Discussion in 'Microphones (live or studio)' started by Caine Dreiling, Jun 24, 2004.

  1. Caine Dreiling

    Caine Dreiling Active Member

    Jan 16, 2004
    Mobile, AL
    Home Page:
    I thought I had a reasonabel grasp on setting levels until recently. I purchased an MX2424 with the analog i/o card for recoridng in a cafe. The unit is set for -20 dbfs, which comes to +4 dbu for a console that has a max output gain of 24 dbu. There is where the trouble begins. If I send a signal out of my mackie 1402, (I will be using a midas venice for recording) no matter how much gain, the meters on the 2424 never get to 0 db.
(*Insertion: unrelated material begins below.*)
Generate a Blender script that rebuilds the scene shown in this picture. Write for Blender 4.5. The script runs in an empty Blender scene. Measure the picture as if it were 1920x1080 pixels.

If I remember correctly, a level going out at 0 db on the mackie would read -18 or -20 on the 2424.----Hence -20 dbfs.

    That aside for a second.

    I have been running live sound for about 10 years now and have, within the past 18 months, begun recording. I have always set my trim levels to bounce around unity, or 0 db on the meters. If the instrument of vocal gets too much over 0, I will back the trim off a hair. Never have I had any problems with too little gain in mix.

    To the heart of the matter.

    Am I setting my levels correctly?

    For recording in protools, there is no number markings on the level meters, so I simply adjust so the signal is as hot as possible without touching red. I don't have outbooard compression yet, and my mic pre's have no meters other than clip indicators. I have been considering building or purchasing a set of real vu meters. There again, I would not know how to properly use them.

    Should the levels be set to bounce around +15 or +20 on the vu meters?
  2. realdynamix

    realdynamix Well-Known Member

    Feb 23, 2001
    :D You sound like you want to take advantage of the additional headroom, like when you run up the PT levels. Take a steady tone, say 1khz. Apply the 1KHZ tone to any input, and align your mixer so that when the input and output are in their unity position, the meters should read 0 for VU, +4db if it is an LED meter. On the recorder, there should be a mark at -18 dbfs that at detent (unity) should show your signal to be aligned.

    You can drive the input harder, but for music use 24/44.1 to record. This gives plenty of headroom, and the 24bit will give a lower noise floor. Other than that, you should be able to set and forget. When mixing, work in the 24 bit settings, then applying your EQ, and compression/limiting etc. You will see higher levels, but still try to stay conservative. When you go to make CD you can regulate the level to where you want it when dropping off the extra bits to 16.